When I was a little girl, I understood myself. Better than I do now, in many ways. I understood the world I created out of the quiet, I understood all of the people I knew I was going to be some day. It was other people I didn't understand. How they thought they knew how my story would end up before I did, or who they thought the main character might be. That was until Princess Leia came into my life. And everything changed. Because Carrie Fisher taught girls how to be the heroes of their own stories. And sure, it might have started with Princess Leia, but she was truly just the tip of the iceberg.
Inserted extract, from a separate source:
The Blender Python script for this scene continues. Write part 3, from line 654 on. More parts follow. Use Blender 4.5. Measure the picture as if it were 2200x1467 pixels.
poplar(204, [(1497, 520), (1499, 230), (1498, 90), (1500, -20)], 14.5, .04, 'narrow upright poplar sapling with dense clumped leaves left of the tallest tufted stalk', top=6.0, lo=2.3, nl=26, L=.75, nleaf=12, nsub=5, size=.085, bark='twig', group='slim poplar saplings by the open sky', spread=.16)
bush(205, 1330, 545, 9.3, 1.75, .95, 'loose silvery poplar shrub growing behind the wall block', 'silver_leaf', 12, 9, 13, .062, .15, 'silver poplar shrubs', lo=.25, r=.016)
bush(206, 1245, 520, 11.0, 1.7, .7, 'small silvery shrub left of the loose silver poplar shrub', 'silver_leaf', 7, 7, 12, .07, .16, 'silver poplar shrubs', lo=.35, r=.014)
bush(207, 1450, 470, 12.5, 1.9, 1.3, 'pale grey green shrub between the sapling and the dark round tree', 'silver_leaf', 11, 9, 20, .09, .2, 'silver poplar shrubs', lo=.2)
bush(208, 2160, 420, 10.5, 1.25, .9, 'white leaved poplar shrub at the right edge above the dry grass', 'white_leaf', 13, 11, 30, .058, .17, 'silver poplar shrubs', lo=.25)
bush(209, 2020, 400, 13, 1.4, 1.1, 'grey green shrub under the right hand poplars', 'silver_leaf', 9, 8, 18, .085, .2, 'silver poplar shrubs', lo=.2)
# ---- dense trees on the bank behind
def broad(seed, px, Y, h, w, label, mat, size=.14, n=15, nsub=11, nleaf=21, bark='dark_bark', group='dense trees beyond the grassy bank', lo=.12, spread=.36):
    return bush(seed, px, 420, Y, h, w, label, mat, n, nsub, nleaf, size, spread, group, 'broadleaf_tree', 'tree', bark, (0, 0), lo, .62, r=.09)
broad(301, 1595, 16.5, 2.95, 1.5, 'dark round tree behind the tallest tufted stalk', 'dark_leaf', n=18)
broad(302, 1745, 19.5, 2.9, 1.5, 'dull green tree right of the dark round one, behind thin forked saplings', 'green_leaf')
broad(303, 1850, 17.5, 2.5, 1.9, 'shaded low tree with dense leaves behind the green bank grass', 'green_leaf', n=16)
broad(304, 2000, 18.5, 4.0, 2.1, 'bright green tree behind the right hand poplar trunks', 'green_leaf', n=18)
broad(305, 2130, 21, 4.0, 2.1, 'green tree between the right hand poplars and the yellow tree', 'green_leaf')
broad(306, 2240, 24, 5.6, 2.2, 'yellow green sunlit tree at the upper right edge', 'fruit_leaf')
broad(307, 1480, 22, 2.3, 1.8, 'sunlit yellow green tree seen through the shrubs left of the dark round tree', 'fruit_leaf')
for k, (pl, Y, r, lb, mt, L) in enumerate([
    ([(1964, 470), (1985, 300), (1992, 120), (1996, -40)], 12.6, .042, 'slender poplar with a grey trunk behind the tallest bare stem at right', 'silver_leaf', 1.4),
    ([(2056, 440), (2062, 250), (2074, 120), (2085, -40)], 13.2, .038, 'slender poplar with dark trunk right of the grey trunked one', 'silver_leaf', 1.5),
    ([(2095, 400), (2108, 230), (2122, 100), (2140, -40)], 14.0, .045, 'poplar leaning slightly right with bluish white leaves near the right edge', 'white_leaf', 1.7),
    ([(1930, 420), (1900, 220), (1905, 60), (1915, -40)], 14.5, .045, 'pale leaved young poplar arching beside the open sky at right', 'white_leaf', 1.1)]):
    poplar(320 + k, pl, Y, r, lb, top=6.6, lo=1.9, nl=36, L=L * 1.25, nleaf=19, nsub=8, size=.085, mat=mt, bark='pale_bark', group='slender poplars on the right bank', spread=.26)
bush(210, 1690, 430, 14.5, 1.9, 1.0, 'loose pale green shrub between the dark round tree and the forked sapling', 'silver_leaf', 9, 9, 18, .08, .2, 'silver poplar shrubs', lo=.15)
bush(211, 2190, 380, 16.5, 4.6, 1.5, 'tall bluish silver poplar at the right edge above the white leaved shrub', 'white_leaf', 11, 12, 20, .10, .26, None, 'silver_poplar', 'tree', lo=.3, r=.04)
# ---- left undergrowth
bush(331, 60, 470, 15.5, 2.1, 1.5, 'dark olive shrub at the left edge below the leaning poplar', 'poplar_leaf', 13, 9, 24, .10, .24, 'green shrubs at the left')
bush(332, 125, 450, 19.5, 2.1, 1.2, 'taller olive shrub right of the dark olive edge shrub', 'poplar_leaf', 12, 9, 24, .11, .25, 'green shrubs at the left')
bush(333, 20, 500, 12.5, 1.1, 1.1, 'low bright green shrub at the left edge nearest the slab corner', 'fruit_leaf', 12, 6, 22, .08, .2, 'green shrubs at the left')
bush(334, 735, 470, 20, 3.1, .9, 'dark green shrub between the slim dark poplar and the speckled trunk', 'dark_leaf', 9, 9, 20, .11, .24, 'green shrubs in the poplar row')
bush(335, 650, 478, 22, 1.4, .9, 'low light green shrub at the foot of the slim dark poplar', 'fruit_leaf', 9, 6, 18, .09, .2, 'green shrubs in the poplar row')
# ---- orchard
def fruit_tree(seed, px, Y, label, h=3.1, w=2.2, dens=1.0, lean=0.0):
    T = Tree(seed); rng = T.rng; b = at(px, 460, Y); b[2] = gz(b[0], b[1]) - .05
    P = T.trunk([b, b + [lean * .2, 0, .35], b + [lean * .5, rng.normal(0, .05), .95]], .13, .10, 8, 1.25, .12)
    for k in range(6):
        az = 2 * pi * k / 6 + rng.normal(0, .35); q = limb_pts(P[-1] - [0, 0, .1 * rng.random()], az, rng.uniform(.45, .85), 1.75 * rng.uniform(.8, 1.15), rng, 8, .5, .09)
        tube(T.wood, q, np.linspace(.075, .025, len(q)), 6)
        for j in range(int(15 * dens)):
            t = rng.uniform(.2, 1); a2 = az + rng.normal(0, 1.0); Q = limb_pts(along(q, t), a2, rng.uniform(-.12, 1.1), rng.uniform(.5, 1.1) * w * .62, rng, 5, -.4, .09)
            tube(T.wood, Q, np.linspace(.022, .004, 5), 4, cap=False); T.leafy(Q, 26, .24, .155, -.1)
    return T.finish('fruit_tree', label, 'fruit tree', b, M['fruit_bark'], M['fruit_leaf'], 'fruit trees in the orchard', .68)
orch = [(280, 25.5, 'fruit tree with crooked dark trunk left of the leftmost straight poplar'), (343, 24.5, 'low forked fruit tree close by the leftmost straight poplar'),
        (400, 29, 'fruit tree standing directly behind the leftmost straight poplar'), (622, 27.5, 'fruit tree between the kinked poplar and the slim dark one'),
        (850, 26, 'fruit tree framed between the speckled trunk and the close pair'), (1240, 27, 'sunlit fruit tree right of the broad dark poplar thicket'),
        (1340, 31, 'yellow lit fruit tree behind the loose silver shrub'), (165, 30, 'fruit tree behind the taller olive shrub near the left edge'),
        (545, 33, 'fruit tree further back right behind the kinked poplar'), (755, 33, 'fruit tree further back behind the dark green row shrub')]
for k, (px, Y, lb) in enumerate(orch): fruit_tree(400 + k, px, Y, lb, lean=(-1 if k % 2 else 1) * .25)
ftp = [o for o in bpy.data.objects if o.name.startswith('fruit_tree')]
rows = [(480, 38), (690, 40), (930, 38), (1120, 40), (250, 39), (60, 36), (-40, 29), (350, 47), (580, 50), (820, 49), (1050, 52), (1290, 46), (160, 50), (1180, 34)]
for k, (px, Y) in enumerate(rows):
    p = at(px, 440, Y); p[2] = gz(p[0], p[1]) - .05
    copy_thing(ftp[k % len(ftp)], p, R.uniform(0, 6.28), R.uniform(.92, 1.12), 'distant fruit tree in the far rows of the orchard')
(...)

Leia was the catalyst, the first hint for me (and millions of other young girls) that maybe it didn't matter what everyone else thought about us. Maybe their version of our stories didn't matter; Maybe our own version was the only one that was important. Because look at Princess Leia: I remember seeing Star Wars for the first time, and my brothers (who were just little boys learning about their own stories, and so can be forgiven) talked on and on about Han Solo, Darth Vader, Luke Skywalker. And what did they think of Princess Leia? "She was pretty." "It's cool how Han and Luke saved her." And I remember thinking, is that what they saw?

Because here was what I saw: a girl who loses her entire planet, and still refuses to be bullied. A princess who fights with the Resistance, and is in charge of her own destiny. I was obsessed with Princess Leia. For months I wore one of my mom's white turtlenecks as a dress with a belt to hold my lightsaber (because in my story, Leia got a lightsaber). My hair was perpetually in hamburger-shaped buns on both sides of my head. Not because I loved Star Wars (which I did), but because some deep, secret part of me connected with Leia. And I certainly wasn't the only one.
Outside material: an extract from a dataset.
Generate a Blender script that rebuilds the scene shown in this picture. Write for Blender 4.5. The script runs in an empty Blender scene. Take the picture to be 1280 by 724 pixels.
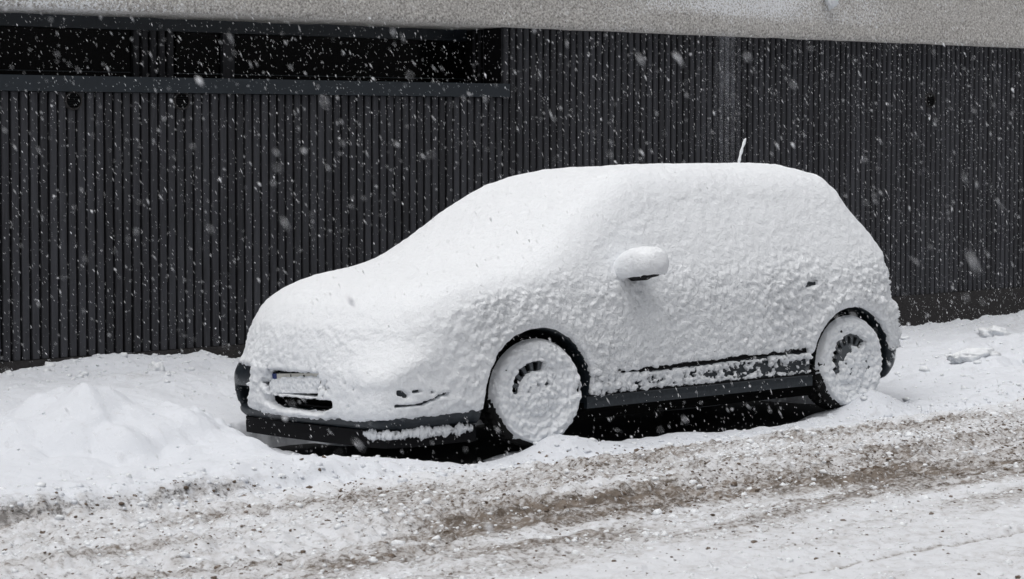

When comedian and actress Tina Fey learned about Carrie Fisher's death on Tuesday, she released a statement to Time, saying,

Carrie Fisher meant a lot to me. Like many women my age, Princess Leia occupies about 60 percent of my brain at any given time. But Carrie’s honest writing and her razor-sharp wit were an even greater gift. I feel so lucky that I got to meet her. I’m very sad she is gone.

Fey is right. What started with Leia for so many young girls, that sense of ownership of our own destiny, grew into something deeper as women. For many of us, our truth-telling and resistance to be defined by anyone other than ourselves found a true home in Carrie Fisher. A woman who fought to be her own true self her entire life; who openly shared tough stories about her upbringing in Hollywood, her bipolar disorder, her love affairs, and her issues with drug addiction because she believed in herself. Because she was writing her own story, no matter what.
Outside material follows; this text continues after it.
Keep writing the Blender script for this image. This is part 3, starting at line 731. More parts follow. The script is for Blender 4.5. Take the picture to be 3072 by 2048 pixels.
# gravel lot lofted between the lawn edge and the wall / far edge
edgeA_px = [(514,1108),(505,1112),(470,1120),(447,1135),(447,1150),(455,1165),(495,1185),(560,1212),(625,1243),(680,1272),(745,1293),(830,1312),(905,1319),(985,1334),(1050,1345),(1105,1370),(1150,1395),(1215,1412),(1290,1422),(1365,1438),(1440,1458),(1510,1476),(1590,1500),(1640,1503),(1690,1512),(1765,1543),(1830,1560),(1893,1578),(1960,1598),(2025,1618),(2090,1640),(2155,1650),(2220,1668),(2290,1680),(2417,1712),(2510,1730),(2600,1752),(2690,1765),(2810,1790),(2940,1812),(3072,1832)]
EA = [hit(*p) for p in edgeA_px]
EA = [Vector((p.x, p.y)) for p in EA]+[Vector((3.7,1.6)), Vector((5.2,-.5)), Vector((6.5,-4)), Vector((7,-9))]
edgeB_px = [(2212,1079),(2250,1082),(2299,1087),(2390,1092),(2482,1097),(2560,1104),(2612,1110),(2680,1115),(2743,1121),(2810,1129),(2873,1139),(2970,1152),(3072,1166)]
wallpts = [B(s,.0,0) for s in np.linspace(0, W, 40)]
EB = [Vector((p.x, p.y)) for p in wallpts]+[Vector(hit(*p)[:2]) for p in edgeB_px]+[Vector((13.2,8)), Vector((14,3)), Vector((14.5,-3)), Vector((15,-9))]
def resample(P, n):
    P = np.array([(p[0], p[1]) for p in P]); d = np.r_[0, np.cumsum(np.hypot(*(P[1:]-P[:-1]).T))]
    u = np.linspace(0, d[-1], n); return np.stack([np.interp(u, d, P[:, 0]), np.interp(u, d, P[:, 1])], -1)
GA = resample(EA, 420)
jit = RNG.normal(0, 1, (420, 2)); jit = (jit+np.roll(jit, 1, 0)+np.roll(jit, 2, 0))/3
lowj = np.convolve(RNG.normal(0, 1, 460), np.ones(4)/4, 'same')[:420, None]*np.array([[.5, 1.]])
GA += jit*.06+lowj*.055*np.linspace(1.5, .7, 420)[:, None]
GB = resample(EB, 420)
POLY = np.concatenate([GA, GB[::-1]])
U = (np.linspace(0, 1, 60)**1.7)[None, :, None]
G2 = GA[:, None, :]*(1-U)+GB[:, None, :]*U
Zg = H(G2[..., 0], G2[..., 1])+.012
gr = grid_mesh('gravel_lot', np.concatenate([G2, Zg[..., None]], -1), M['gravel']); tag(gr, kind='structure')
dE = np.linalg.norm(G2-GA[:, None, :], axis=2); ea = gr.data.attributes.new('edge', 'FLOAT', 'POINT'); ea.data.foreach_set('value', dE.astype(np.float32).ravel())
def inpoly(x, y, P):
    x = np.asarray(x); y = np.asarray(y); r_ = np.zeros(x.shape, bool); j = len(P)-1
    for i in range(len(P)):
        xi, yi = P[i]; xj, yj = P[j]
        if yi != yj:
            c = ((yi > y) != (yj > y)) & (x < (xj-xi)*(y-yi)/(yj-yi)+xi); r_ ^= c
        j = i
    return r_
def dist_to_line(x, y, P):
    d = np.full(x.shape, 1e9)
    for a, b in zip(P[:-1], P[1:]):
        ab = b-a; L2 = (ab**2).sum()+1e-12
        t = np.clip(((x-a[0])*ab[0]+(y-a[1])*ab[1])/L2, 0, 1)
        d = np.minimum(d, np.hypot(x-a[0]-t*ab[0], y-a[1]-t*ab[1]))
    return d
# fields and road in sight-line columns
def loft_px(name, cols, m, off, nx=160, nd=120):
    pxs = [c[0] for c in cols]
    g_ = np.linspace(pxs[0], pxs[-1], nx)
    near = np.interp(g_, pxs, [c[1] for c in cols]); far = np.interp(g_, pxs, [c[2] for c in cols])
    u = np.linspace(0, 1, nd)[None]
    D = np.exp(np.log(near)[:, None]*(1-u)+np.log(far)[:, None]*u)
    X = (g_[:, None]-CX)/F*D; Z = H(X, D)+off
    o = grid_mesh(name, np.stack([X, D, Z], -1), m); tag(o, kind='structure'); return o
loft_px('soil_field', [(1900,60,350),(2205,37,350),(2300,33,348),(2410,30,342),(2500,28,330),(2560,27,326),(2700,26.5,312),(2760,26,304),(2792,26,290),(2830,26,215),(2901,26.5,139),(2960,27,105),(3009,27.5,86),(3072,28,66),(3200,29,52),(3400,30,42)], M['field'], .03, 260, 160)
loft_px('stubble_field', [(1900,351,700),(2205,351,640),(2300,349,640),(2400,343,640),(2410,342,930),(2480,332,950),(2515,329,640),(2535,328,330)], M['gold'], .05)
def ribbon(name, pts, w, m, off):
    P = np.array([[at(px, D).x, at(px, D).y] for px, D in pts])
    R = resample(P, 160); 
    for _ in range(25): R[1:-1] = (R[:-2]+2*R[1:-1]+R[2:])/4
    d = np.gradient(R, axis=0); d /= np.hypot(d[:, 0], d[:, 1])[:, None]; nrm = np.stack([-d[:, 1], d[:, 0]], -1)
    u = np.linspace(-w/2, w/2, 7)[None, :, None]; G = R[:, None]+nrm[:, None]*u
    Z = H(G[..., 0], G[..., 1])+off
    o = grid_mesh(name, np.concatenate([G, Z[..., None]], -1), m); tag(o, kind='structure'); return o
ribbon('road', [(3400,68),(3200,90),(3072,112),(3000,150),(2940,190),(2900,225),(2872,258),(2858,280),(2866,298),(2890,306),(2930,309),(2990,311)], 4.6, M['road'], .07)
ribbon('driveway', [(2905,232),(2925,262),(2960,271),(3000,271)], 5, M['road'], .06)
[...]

It was that dedication to herself, that self-effacing, unapologetic wit, that has left so many of us heartbroken in her absence:

Of course, I never met Carrie Fisher; few of us ever did. And yet I am sitting here feeling... bereft. As are so many others. For so many of us women, and hopefully for many generations of girls to come, Fisher represented true feminine grit. She was that beacon, that reminder that no matter what life threw at me (and it threw plenty), I was still writing my own story. That no one else got to write it for me, just as no one else gets to write her story for her.

And so we will say, in honor of her own, actual previous request, that "Carrie Fisher drowned in moonlight, strangled by her own bra."

It was the obituary she wanted. It's the obituary she wrote. And it's the obituary she deserves.